Thornton v. Shoe Lane Parking Ltd. – page 857
•    sign at entrance:  “All cars parked at ownder’s risk”.
•    Then drive up a ramp and press a button for a ticket.
•    Denning L. finds that the ramp is the offer, and driving up the ramp and pressing the button is the acceptance.
•    Even if the ticker were part of the conditions, how could one be bound by conditions that one could not see until after ‘acceptance’?
•    Same as the conditions posted inside the garage.
•    ¶2 – offer accepted when the P drove up the entrance and had the ticket thrust at him by the weight-sensor.  The contract was the concluded, and could not be altered by any words printed on the ticket.
•    ¶3 - Then gives analogy whereby the ticket machine is a booking clerk ‘in disguise’
o    goes back to 3 questions pose by Mellish L.J. in Parker
o    ¶4 – counsel for the ds admitted that the Ds did not do what was reasonably sufficient to give the P notice of the exempting condition.
o    “I do not pause to enquire whether the exempting condition is void for unreasonableness.”
•    BE CAREFUL.  There is no jurisprudence that allows courts to say that an exempting clause was void for unreasonableness.  Denning L.J. was likely trying to begin this jurisprudence, but it didn’t take.
•    Denning determines that the P was not bound by the exempting condition as there was no evi. that he knew of it.
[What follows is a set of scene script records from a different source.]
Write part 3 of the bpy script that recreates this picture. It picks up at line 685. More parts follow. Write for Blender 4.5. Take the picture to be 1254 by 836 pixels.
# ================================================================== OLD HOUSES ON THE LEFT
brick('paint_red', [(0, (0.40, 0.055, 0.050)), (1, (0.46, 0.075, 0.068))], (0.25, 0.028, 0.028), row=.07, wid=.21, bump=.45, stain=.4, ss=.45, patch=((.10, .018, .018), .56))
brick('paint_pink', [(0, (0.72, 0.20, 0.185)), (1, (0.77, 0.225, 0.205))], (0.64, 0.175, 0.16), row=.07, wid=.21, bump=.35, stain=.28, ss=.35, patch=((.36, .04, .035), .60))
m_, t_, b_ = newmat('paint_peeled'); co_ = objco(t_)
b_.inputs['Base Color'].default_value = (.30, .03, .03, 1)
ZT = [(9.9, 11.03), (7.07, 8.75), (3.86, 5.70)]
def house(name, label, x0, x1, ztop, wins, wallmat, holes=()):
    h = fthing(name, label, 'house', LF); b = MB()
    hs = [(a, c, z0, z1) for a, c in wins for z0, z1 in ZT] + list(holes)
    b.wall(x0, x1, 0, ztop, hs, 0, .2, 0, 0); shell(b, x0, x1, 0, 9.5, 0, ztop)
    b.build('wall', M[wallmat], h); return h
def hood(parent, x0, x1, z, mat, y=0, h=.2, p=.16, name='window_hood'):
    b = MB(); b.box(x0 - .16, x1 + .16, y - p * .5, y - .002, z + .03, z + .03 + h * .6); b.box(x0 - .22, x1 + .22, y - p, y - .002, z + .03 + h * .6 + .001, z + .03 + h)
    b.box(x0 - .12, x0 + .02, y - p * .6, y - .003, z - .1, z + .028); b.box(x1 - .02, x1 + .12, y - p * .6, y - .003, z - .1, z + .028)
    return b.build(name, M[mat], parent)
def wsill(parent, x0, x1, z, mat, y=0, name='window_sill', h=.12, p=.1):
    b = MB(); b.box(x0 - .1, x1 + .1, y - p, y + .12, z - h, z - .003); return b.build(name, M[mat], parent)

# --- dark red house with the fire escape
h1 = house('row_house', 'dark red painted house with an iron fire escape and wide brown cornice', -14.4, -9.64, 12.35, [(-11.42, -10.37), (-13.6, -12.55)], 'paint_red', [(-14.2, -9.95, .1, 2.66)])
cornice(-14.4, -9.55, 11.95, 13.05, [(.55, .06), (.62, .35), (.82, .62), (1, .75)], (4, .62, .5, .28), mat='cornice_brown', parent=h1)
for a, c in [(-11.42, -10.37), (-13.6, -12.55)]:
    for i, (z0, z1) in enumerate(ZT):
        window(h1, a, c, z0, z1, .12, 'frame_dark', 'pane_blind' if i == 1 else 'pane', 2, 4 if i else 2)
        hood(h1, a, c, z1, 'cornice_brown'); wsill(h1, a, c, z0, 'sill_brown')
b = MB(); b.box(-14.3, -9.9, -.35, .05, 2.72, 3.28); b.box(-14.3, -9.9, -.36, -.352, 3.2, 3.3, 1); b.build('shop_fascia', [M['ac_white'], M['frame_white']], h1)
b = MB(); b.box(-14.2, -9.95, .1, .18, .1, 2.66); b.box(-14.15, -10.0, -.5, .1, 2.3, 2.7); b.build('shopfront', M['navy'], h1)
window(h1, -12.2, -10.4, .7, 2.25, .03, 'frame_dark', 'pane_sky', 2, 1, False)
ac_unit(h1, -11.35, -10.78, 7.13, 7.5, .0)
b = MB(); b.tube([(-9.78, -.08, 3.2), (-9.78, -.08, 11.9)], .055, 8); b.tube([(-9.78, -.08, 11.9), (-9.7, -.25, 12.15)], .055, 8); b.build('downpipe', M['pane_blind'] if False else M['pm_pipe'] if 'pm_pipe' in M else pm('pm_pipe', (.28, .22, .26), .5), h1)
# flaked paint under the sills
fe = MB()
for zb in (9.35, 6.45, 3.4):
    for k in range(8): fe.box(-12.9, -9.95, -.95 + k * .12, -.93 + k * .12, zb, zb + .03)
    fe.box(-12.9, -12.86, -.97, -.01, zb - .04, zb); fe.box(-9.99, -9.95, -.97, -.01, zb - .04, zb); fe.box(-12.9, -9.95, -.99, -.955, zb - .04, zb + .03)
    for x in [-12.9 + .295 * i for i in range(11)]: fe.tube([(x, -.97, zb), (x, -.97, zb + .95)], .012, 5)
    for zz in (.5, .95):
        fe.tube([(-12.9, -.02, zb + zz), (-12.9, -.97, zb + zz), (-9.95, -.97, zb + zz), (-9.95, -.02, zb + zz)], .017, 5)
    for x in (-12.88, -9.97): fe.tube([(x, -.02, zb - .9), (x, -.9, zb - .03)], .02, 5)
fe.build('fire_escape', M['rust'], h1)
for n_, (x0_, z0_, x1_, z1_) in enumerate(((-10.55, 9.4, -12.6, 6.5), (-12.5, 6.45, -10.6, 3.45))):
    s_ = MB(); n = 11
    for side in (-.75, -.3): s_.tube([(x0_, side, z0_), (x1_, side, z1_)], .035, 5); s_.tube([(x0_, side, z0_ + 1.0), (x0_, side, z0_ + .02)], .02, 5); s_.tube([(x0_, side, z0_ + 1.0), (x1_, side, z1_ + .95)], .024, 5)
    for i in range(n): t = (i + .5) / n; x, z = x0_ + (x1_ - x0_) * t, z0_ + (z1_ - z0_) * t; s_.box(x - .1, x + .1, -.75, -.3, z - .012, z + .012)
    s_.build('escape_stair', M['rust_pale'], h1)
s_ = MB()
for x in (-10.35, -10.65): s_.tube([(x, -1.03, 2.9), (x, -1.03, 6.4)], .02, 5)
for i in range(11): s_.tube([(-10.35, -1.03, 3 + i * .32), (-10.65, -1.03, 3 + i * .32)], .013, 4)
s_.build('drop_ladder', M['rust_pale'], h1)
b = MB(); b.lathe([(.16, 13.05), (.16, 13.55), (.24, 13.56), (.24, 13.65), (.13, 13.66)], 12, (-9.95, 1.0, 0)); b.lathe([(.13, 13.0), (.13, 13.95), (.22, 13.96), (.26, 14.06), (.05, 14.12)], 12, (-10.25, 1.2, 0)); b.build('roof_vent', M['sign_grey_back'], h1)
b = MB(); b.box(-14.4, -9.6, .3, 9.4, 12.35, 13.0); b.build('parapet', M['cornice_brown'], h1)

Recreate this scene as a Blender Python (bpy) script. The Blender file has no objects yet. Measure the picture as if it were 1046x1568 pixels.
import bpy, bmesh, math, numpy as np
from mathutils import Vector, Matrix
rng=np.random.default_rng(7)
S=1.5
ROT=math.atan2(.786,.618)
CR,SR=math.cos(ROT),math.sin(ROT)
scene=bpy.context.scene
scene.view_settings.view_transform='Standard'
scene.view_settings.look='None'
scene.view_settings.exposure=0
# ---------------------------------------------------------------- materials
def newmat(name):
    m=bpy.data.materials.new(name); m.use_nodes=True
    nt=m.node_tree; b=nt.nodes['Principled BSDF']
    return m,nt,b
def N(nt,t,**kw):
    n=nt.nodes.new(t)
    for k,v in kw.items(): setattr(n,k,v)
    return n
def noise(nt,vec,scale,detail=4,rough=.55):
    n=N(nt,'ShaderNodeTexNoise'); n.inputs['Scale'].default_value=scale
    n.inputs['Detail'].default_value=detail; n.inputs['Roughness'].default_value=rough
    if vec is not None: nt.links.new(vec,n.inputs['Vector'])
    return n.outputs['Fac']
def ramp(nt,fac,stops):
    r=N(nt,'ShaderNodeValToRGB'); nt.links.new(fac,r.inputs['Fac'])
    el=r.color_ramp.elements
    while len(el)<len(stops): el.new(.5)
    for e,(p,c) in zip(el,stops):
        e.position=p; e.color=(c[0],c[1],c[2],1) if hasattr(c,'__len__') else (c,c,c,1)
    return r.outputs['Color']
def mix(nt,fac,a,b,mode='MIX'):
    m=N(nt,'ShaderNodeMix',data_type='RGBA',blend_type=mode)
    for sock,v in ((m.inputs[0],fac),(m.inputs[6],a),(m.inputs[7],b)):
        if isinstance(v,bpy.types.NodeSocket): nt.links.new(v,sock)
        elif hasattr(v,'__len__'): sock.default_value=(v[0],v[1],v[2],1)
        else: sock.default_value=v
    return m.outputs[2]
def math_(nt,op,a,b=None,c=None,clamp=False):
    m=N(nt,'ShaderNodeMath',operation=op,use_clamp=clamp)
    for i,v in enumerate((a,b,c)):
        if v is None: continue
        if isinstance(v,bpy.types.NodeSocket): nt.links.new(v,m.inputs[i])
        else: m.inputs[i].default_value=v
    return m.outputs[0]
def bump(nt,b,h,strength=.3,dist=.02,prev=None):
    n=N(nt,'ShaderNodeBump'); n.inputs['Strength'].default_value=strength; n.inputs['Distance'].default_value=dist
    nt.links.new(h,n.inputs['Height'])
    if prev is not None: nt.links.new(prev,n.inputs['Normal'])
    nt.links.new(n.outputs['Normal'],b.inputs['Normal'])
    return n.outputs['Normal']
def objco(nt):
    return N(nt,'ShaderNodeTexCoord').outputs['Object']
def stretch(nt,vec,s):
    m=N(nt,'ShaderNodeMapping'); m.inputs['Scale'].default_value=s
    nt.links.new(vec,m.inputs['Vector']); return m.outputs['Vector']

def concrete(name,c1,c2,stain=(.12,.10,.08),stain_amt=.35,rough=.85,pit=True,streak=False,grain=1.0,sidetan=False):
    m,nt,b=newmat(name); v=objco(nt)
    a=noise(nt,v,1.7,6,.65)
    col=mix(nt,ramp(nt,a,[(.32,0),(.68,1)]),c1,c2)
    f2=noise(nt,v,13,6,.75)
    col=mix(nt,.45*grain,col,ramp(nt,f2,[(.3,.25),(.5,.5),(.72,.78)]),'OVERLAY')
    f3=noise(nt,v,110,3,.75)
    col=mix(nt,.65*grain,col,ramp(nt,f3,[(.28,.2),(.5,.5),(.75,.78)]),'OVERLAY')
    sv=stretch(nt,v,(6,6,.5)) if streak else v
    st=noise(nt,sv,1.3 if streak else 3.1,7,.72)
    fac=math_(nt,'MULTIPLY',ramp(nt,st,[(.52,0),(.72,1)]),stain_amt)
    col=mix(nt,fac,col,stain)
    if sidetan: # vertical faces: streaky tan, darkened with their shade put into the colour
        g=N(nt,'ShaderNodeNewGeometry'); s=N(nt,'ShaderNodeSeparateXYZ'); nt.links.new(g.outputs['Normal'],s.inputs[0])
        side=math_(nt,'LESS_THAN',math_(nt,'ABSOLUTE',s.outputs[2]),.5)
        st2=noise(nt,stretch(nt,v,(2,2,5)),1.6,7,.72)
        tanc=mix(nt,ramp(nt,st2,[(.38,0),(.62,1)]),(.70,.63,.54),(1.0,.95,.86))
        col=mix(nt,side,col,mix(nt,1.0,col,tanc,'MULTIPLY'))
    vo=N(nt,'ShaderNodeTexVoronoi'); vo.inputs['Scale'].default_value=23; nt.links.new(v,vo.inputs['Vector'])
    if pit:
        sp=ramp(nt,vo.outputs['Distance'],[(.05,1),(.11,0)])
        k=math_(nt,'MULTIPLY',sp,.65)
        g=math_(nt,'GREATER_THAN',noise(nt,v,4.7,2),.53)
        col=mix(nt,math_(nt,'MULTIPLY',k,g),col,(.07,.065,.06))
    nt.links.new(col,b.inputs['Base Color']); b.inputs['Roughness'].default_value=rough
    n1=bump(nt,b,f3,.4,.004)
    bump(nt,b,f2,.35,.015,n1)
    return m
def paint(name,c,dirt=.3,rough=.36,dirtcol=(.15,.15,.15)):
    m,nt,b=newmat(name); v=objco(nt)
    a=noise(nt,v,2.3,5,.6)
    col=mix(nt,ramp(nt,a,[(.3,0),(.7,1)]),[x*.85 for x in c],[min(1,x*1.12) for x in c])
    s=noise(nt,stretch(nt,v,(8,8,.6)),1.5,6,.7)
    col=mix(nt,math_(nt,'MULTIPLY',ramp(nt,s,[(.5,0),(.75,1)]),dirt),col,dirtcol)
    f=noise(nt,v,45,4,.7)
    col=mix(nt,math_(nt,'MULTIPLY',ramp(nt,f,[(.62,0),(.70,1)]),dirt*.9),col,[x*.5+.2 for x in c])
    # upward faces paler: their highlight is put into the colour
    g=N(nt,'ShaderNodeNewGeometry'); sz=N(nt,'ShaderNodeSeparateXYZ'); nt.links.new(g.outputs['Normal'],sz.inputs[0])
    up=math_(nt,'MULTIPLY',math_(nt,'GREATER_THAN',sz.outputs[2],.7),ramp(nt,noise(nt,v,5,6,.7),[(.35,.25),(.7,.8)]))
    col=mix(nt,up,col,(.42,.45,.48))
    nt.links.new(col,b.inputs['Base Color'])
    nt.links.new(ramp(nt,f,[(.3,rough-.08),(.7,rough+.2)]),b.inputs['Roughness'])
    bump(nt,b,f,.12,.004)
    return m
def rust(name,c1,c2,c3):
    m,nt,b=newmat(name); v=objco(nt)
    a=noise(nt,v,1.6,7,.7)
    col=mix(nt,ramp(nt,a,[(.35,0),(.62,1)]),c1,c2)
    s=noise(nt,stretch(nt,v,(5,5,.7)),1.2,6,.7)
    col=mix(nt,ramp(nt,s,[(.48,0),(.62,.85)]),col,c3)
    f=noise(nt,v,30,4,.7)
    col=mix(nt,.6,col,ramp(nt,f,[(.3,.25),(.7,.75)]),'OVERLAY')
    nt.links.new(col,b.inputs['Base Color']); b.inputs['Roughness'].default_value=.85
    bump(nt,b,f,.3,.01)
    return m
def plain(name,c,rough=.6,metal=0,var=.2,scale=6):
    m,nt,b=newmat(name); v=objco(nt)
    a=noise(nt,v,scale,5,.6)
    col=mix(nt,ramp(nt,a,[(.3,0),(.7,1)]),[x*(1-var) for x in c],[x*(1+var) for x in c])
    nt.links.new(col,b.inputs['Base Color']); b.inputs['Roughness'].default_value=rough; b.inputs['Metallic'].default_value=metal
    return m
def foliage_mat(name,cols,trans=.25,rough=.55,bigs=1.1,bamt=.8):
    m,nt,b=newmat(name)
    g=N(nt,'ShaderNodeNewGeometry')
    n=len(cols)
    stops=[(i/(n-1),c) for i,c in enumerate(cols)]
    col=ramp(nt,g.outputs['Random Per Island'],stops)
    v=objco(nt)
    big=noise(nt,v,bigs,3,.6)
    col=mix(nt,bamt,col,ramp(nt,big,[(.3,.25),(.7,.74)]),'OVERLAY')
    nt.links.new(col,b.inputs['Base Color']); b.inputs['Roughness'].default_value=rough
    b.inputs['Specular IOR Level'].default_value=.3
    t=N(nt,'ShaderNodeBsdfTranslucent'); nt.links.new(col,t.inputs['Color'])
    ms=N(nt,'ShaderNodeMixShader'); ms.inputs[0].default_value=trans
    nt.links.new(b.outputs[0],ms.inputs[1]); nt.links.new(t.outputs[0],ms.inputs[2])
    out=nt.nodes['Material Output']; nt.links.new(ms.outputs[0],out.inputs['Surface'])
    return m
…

Page 860 – Signed Contracts
•    “When a documet containing contractual terms is signed, then, in the absense of fraud, or I will add, misrepresentation, the party signing is bound, as it is wholly immaterial whether he has read the codument or not.”
o    Ie:  You signed, you’re bound.
•    Courts often want to save people from their own folly.
o    This causes tension.

For next day:  Tilden, Photo Production.